SHORT PROBLEM: Find every line in the records below that holds the word "Write", and copy each one.

>> start INFORMATION SHOWN

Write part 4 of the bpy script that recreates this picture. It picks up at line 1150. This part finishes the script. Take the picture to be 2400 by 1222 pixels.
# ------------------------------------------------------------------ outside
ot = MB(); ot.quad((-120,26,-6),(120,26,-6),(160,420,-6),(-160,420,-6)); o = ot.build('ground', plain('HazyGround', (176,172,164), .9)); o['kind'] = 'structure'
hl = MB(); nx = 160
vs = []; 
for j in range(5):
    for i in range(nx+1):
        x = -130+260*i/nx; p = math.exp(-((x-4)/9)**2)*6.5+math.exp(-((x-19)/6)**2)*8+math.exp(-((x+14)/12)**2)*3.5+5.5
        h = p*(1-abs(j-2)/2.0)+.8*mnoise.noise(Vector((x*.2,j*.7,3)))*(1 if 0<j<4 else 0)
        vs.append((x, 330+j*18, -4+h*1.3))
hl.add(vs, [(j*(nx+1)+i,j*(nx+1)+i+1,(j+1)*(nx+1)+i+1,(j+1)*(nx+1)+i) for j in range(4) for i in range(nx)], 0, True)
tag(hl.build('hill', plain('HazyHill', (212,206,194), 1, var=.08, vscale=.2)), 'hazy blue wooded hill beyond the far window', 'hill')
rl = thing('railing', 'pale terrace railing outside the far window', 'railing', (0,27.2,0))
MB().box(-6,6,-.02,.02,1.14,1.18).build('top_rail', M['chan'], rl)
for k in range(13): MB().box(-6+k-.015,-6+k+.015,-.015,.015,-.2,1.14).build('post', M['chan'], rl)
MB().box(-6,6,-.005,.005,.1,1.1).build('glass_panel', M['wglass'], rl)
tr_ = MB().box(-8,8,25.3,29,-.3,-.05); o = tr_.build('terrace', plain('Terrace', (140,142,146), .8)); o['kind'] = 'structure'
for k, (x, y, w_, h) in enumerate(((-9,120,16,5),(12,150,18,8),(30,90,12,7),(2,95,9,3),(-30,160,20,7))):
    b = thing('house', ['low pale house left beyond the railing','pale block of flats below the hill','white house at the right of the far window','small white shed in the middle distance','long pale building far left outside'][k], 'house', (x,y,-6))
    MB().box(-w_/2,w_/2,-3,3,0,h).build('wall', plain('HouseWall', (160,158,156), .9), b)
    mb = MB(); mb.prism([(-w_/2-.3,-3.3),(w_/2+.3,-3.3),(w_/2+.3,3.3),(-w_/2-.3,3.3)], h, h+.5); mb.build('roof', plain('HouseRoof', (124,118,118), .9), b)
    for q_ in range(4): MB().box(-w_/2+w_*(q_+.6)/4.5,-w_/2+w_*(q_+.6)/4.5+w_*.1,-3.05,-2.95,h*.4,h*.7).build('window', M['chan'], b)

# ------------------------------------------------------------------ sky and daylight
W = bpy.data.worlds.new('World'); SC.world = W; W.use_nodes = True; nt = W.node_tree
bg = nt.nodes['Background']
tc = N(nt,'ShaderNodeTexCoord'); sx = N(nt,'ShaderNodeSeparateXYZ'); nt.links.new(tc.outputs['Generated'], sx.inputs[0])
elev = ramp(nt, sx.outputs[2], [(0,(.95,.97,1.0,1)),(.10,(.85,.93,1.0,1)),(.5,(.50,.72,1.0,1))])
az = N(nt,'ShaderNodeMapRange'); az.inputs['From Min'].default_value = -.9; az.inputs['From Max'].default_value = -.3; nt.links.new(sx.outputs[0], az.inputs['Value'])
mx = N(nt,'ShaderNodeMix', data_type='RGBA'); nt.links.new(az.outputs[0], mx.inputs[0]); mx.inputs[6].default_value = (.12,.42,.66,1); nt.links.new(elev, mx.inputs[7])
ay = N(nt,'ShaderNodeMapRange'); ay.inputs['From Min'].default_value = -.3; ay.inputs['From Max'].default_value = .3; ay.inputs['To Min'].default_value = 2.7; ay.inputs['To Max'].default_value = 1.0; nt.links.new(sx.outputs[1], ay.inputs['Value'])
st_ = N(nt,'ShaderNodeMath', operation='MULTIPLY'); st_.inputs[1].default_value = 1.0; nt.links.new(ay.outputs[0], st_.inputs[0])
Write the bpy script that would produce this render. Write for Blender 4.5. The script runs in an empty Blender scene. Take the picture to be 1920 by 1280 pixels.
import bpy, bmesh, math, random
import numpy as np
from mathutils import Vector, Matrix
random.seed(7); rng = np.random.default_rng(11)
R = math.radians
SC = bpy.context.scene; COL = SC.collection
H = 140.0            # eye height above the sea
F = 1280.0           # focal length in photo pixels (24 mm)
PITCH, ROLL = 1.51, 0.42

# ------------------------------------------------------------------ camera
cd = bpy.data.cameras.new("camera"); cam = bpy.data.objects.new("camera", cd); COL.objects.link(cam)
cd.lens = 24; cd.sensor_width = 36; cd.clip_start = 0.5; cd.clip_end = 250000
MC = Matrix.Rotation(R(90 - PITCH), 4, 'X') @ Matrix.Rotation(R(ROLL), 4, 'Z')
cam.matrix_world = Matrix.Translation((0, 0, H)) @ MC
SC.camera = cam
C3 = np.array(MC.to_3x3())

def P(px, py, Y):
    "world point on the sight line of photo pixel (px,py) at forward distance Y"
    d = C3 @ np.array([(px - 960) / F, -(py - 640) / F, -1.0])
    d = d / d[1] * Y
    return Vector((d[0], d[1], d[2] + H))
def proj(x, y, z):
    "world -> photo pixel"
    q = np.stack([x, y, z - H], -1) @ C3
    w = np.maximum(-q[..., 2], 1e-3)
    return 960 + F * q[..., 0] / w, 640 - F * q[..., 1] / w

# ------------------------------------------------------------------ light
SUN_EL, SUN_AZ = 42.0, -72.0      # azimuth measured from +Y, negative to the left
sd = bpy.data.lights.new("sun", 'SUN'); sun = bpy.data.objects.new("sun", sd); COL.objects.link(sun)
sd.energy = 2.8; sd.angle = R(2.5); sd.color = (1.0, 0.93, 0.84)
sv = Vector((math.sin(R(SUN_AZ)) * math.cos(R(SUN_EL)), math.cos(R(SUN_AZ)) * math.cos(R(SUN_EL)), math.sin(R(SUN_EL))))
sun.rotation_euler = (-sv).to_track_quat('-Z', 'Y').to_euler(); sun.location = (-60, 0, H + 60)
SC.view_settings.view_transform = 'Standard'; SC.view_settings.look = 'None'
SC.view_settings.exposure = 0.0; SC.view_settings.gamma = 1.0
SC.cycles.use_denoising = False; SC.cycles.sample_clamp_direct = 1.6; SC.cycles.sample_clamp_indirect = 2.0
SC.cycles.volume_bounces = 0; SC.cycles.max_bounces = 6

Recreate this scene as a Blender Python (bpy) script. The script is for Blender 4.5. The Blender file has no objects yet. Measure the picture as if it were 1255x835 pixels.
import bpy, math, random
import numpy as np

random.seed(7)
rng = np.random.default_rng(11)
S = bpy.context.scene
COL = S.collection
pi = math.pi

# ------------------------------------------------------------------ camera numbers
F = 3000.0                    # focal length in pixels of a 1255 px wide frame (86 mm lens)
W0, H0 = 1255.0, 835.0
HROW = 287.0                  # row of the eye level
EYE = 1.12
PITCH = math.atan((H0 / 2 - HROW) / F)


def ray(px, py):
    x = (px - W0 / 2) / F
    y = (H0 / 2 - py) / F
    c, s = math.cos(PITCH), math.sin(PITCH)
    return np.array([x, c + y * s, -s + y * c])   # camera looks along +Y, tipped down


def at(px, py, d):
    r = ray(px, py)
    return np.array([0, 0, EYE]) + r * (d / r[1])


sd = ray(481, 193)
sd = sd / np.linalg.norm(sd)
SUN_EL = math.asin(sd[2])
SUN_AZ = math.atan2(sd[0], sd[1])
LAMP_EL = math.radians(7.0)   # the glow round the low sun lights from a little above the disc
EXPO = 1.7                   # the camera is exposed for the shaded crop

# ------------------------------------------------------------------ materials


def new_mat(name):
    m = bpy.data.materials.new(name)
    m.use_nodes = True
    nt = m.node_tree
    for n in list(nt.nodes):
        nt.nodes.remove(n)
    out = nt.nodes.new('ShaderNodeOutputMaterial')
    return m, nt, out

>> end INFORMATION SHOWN

EXERCISE RESPONSE:
Write part 4 of the bpy script that recreates this picture. It picks up at line 1150. This part finishes the script. Take the picture to be 2400 by 1222 pixels.
Write the bpy script that would produce this render. Write for Blender 4.5. The script runs in an empty Blender scene. Take the picture to be 1920 by 1280 pixels.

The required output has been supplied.